記者会見に臨む「高速暴走・危険運転被害者の会」のメンバーら=30日午後、県庁記者クラブ

 栃木県宇都宮市の新4号国道で2月、オートバイの男性が時速160キロ超の乗用車に追突され死亡した事故で、遺族が共同代表を務める「高速暴走・危険運転被害者の会」が30日、宇都宮地検に対し、要望書と約1万3327人分の署名を提出した。自動車運転処罰法違反(過失致死)罪で起訴され公判中の被告に、法定刑がより重い同法違反の危険運転致死罪の適用などを求めた。

 夫の同市、会社員一匡(かずただ)さん(63)を失った同会共同代表の佐々木多恵子(ささきたえこ)さん(58)らは、被告が制御困難な高速度で運転していたとして、危険運転致死罪への変更を訴えている。

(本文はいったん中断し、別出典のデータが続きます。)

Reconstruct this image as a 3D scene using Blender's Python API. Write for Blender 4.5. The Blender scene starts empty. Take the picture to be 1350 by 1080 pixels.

今回の要望書ではそれに加え、被告の車が一匡さんのオートバイの通行を妨げる妨害目的の運転としても同罪を適用できると主張した。

 30日は佐々木さんや、1999年11月に東名高速道路での交通事故で2人の娘を失った井上保孝(いのうえやすたか)さんら計7人が地検を訪問。6月に提出した署名も含め、計約6万9千人分を届けた。

 要望書の提出後、同会は県庁で記者会見し、佐々木さんは「まずは危険運転致死罪という土俵に立たせてほしい」と訴えた。事務局長で、自身も交通事故遺族の波多野暁生(はたのあきお)さんは「さらに署名の数を増やすため、この事故をより広く知ってもらいたい」と述べた。

 同会は7月、各地の交通遺族や弁護士で設立した。適用のハードルが高いとされる危険運転致死罪の運用見直しを国に訴える考え。

 一方、県警は30日深夜、事故現場の新4号国道で実況見分を行った。事故当時の運転状況などを確認したとみられる。